Romney met with President Donald Trump a few months ago (prior to his notorious impeachment vote) and told the leader of the free world that he was “fully behind” him “with regards to the tariffs on China.”

“I think it’s the right thing to do: put tariffs on them until they agree to protect our intellectual property,” he said.

But he disagrees with Trump’s decision to place tariffs on the European Union, Canada and Mexico.

“I think we ought to be getting closer to our friends and collaboratively put pressure on China, where I think we’ll have more impact,” Romney added. “So we agree to disagree on that.”

Though the senator doubts he and the president are going to be spending a lot of one-on-one time together now after his vote to find Trump guilty of abuse of power during his impeachment trial.

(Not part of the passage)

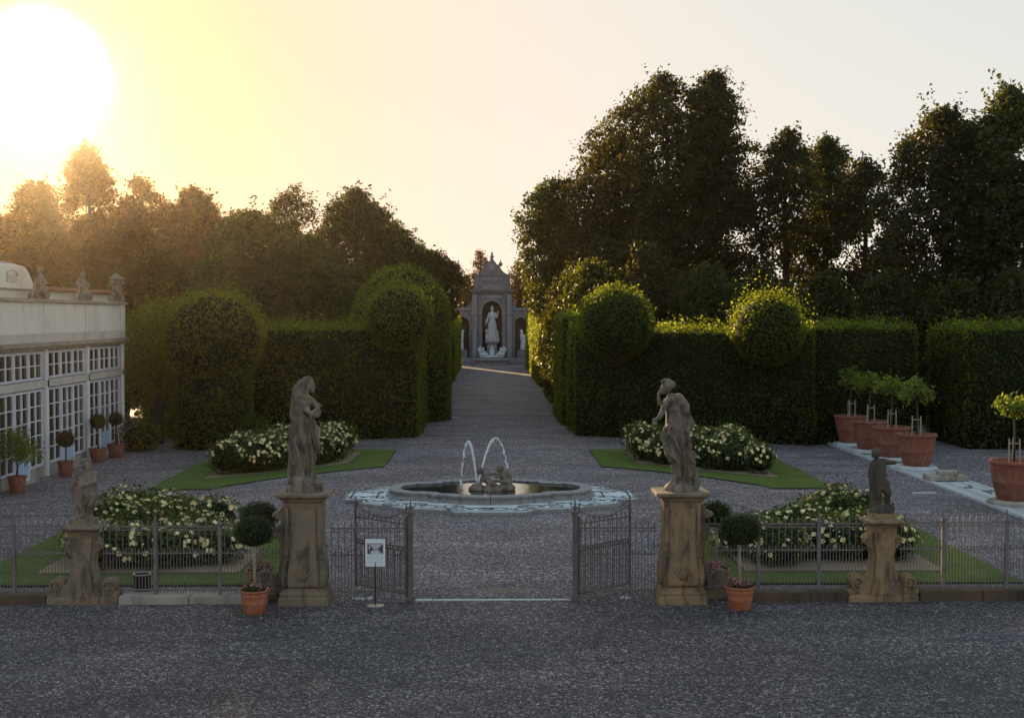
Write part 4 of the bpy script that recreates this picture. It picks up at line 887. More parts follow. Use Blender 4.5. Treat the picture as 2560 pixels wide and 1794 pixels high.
def panel(t, L_, key, x0=0, crest=None, ztop=1.62, z0=.22, step=.07, offz=0):
    mat = M['iron'] if key == 'iron' else M['rust']
    for z in (z0, 1.03, ztop):
        m = MB(); m.box(x0, x0+L_, -.012, .012, z-.013, z+.013); m.build('rail', mat, t)
    m = MB(); m.box(x0, x0+L_, -.009, .009, ztop-.085, ztop-.07); 
    n = int(L_/step); st = L_/n
    for i in range(n):
        x = x0+st*(i+.5)
        o = link('tall_bar' if i % 2 == 0 else 'short_bar', bars[key][0 if i % 2 == 0 else 1], t, (x, 0, offz))
        if i % 2 == 0: m.tube([(x+st+.028*math.cos(a), 0, ztop-.04+.028*math.sin(a)) for a in np.linspace(0, 6.28, 9)], .006, 4); m.tube([(x+st+.024*math.cos(a), 0, 1.075+.024*math.sin(a)) for a in np.linspace(0, 6.28, 9)], .006, 4)
    m.build('ring_frieze', mat, t, fix=False)
def fence(label, x0, x1, key, posts, base=0.0):
    t = thing('iron_fence', label, 'fence', (x0, FZ, base), 0, 'iron fence stretches')
    panel(t, x1-x0, key)
    for p in posts: post(t, p-x0, 1.66, M['iron'] if key == 'iron' else M['rust'], .08, .24)
fence('iron fence stretch at the far left beyond the putto pillar', -22, -9.4, 'iron', [-21.3, -19.8, -18.3, -16.8, -15.3, -13.7, -12.15, -10.55], .06)
fence('iron fence stretch before the left rose bed, between putto pillar and pedestal', -8.62, -4.62, 'iron', [-7.45, -6.03], .05)
fence('narrow rusty fence stretch between the left pedestal and its gatepost', -3.6, -1.86, 'rust', [])
fence('narrow rusty fence stretch between the right gatepost and the right pedestal', 1.86, 3.62, 'rust', [])
fence('iron fence stretch before the right rose bed, between pedestal and dark putto pillar', 4.75, 8.25, 'iron', [5.9, 7.25], .08)
fence('iron fence stretch at the right edge beyond the dark putto pillar', 9.05, 22.8, 'iron', [10.03, 11.45, 12.9, 14.3, 15.75, 17.2, 18.6, 20.1, 21.5], .1)
for x, lb in ((-1.82, 'thick rusty gatepost with spiked finial, left side of the open gateway'), (1.82, 'thick rusty gatepost with spiked finial, right side of the open gateway')):
    t = thing('gatepost', lb, 'gatepost', (x, FZ, 0), 0, 'pair of gateposts')
    m = MB(); m.bbox(-.055, .055, -.055, .055, -.05, 1.93, .008); m.bbox(-.075, .075, -.075, .075, 0, .14, .01); m.build('shaft', M['rust'], t)
    m = MB(); m.bbox(-.085, .085, -.085, .085, 1.93, 1.99, .01); m.lathe([(.05, 1.99), (.03, 2.03), (.05, 2.08), (.03, 2.12), (.02, 2.16), (.002, 2.3)], 8)
    for s_ in (-1, 1): m.tube([(s_*.02, 0, 2.05), (s_*.08, 0, 2.08), (s_*.10, 0, 2.15), (s_*.07, 0, 2.2)], [.012, .012, .01, .004], 5)
    m.build('finial', M['rust'], t)
gbar = (bar_mesh('tall_bar', .10, 1.86, M['rust'], .010), bar_mesh('short_bar', .10, 1.2, M['rust'], .010))
for sg, lb in ((-1, 'left gate leaf, rusty iron bars, swung wide open behind the sign'), (1, 'right gate leaf, rusty iron bars, swung wide open')):
    t = thing('gate_leaf', lb, 'gate', (sg*1.9, FZ+.07, .03), R_(138) if sg < 0 else R_(42), 'pair of open gate leaves')
    W = 1.72
    for z, nm in ((.10, 'rail'), (1.06, 'rail'), (1.14, 'rail'), (1.66, 'rail')):
        m = MB(); m.box(0, W, -.014, .014, z-.014, z+.014); m.build(nm, M['rust'], t)
    for x in (0.02, W-.02): 
        m = MB(); m.bbox(x-.024, x+.024, -.024, .024, .04, 1.9 if x > 1 else 1.85, .005); m.lathe([(.03, 1.9), (.035, 1.93), (.014, 1.96), (.028, 2.0), (.002, 2.15)], 6, (x, 0, 0)); m.build('stile', M['rust'], t)
    n = 22
    for i in range(n):
        x = .06+(W-.12)*(i+.5)/n; o = link('tall_bar' if i % 2 == 0 else 'short_bar', gbar[0 if i % 2 == 0 else 1], t, (x, 0, 0)); o.scale = (1, 1, .97 if i % 2 else .95+.04*abs(i/n-.5))
    m = MB()
    for i in range(9):
        x = .12+(W-.24)*i/8; zc_ = 1.74+.12*(abs(i-4)/4)**2
        m.tube([(x+(.06-.05*q_)*math.cos(q_*8)*(1 if i < 4 else -1), 0, zc_+(.06-.05*q_)*math.sin(q_*8)) for q_ in np.linspace(0, 1, 15)], .008, 4)
        m.tube([(x+.03*math.cos(a), 0, 1.10+.03*math.sin(a)) for a in np.linspace(0, 6.28, 8)], .006, 4)
    m.tube([(.04+(W-.08)*q_, 0, 1.95-.22*math.sin(math.pi*q_)) for q_ in np.linspace(0, 1, 14)], .011, 5); m.build('scroll_crest', M['rust'], t, fix=False)
for x, lb in ((-2.9, 'row of small white stones under the fence left of the sign'), (3.05, 'few small white stones under the fence by the right pedestal')):
    m = MB()
    for k in range(7 if x < 0 else 4): m.sphere((x+(k-3)*.065+random.gauss(0, .01), FZ+.12+random.gauss(0, .02), .03), random.uniform(.025, .05), 7, 5)
    tag(m.build('white_stones', M['marble'], smooth=True), lb, 'stones')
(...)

Podium employees listen to Sen. Mitt Romney during a Q&A at the company's headquarters in Lehi Friday, Feb. 28, 2020. (Photo: Liesl Nielsen, KSL.com)
Podium employees listen to Sen. Mitt Romney during a Q&A at the company's headquarters in Lehi Friday, Feb. 28, 2020. (Photo: Liesl Nielsen, KSL.com)

Climate change

“People say to me, ‘Are you sure that we’re causing (climate change)?’ And I say, ‘I hope we’re causing it. Because if we’re not causing it, there’s nothing we can do about it. So I hope we’re causing it, and I believe we’re causing it to a great degree,” Romney continued during the Q&A, after which the senator received a standing applause from the crowd.

How to deal with climate change, however, is a different ballgame.

Romney recalled a time he invited Bill Gates and his team to his home to chat about climate change, among other issues. Gates told Romney that even if the U.S. got rid of every power plant and every car in the country, the amount of carbon dioxide emissions would continue to rise throughout the world.

Currently, 8% of global emissions come from manufacturing concrete, and another 6% comes from manufacturing steel, he said, recalling his conversation with Gates.

“Passing laws in Washington about restricting the size of your washing machine and how many watts your lightbulb has — that’s nice, but it’s not going to change global warming,” Romney said. “The only way you’re going to reduce or bring down the growth rate in CO2 emissions in the planet is if we develop technologies across all the things that emit CO2 … that are low-emitting and that are less expensive than the current technologies.”

Poorer countries like China and India aren’t going to adopt low-emitting technologies if they cost a lot of money, he explained. Their most pressing problems are getting power to areas of the country that don’t have any. They’re going to use what’s cheapest.

New technologies are the answer, but how do you encourage the private sector to participate?

“The governmental side — you put money into colleges, universities, think tanks, labs. But how do you get everybody to think about it?” he said.

Some people suggest regulations, he explained, but he believes incentivizing companies to reduce emissions is a more effective method — especially since the U.S. needs to also aid countries whose emissions are growing at an alarming rate.

“I’m a fan of all ideas that might bring new technologies that are low-emitting, because I really want to see us do everything we possibly can to help China, Indonesia, Brazil, India — the places that are growing emissions like crazy — help them turn the corner and reduce our emissions,” he said.